Moss played when he wanted to and was a disruptive oaf when he didn't want to play. As you said, he could have been the best of all time.
He is the single biggest reason the 07 Patriots were so dominant. It wasn't Tom Brady, the glory hog QB who gets all the credit. Clearly Brady has played there many seasons and while the team has often been good they were never THAT good.
You can have Randy Moss to build a team. Good luck when he decides he doesn't want to play - which will be much of the time if history is any judge.
I've coached a ton of "Randy Moss" type kids.......if you're goal is to win,  you'd be an idiot to not take a player with exceptional talent.....Have you ever coached a team shawn?  I would be surprised if anyone with coaching experience wouldn't take a player who was always the best player on the field.....
Players with exceptional talent don't help you win when they don't work hard, disrupt the chemistry of your team, and generally waste everyone's time with their antics.
Honestly, I'd rather lose with players who work hard than win with the best player on the field who is a constant source of disruption. Sometimes the cost of a victory simply isn't worth the price.

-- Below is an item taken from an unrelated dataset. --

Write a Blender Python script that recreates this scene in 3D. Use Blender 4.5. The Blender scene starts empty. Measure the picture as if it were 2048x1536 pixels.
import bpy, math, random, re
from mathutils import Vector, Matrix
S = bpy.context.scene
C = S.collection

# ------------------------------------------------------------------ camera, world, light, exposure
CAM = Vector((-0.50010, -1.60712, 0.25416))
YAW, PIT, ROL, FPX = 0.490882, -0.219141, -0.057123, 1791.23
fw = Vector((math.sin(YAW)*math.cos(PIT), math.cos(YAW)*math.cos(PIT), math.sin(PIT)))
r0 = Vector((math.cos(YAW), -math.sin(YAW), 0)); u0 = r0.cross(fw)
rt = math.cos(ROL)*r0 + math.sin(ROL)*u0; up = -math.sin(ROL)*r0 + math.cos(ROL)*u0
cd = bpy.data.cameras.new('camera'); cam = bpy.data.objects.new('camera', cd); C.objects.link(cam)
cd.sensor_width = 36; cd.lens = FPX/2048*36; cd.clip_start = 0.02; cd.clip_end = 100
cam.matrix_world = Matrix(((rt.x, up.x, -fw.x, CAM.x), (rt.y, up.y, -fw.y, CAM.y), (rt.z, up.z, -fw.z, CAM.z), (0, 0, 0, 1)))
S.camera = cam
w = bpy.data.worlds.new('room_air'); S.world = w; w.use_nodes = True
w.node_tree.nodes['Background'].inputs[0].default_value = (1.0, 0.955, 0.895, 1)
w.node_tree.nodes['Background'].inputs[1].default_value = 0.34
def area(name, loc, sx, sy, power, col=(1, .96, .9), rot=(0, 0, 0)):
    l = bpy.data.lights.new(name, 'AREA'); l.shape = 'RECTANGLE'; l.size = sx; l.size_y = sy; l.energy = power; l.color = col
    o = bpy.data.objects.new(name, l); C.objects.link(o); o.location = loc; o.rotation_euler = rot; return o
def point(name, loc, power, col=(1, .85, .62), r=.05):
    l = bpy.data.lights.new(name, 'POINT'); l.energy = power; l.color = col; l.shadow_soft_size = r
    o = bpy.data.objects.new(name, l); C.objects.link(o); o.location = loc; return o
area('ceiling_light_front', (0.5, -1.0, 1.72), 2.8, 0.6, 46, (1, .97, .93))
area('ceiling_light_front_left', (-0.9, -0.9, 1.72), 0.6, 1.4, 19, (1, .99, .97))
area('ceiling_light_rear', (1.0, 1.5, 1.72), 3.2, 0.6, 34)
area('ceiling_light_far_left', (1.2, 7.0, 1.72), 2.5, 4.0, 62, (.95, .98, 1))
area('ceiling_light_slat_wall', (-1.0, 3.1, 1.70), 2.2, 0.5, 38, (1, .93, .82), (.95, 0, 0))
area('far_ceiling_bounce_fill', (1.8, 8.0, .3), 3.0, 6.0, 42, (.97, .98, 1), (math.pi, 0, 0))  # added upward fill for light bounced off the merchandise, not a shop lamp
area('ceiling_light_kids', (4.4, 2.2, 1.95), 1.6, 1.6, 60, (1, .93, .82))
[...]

They most certainly do!  In fact, when kids don't practice hard but play well (and aren't jerks) they're called "gamers"....I would go  as far to say that kids who try there hardest in practice are few and far between.....and often trying hard isn't enough to overcome superior athletic ability.
You use the term kids, so I'm going to use that as well and work with the idea that we are discussion young people who both desire and need the influence of positive adults teaching life lessons.
Kids all practice hard if you teach them it is to be expected and offer the right incentives.
A kid who deliberately didn't practice hard wouldn't get a chance to play well for me. The "gamer" would find himself sitting on the bench until he decided to give a better effort.
When you do that, other kids respect it. They know even the "best" player can't get away with giving the coach a hard time or being lazy, so they don't do it either.
Again, part of what is wrong with America. Kids get the message they can slack off in practice and then be a "gamer" and that's okay, then they also think that's okay in other areas of life, and this is part of why the work ethic is abysmal.
Instead, if we teach kids they have to work to get what they want (in this example, practice hard to get to play) then they learn valuable life lessons which translate to other areas.
If kids who try the hardest in practice are "few and far between" then I would suggest the coach should give more incentives to try harder in practice.
Superior athletic ability is never an excuse to be lazy. I would not hesitate to bench the most athletic kid in the world if he thought that his athleticism was an excuse to be lazy. I'd rather him learn the lesson to work harder and be the best he can be, even if it is the difference between winning and losing in a game that is rather meaningless in the grand scheme of life.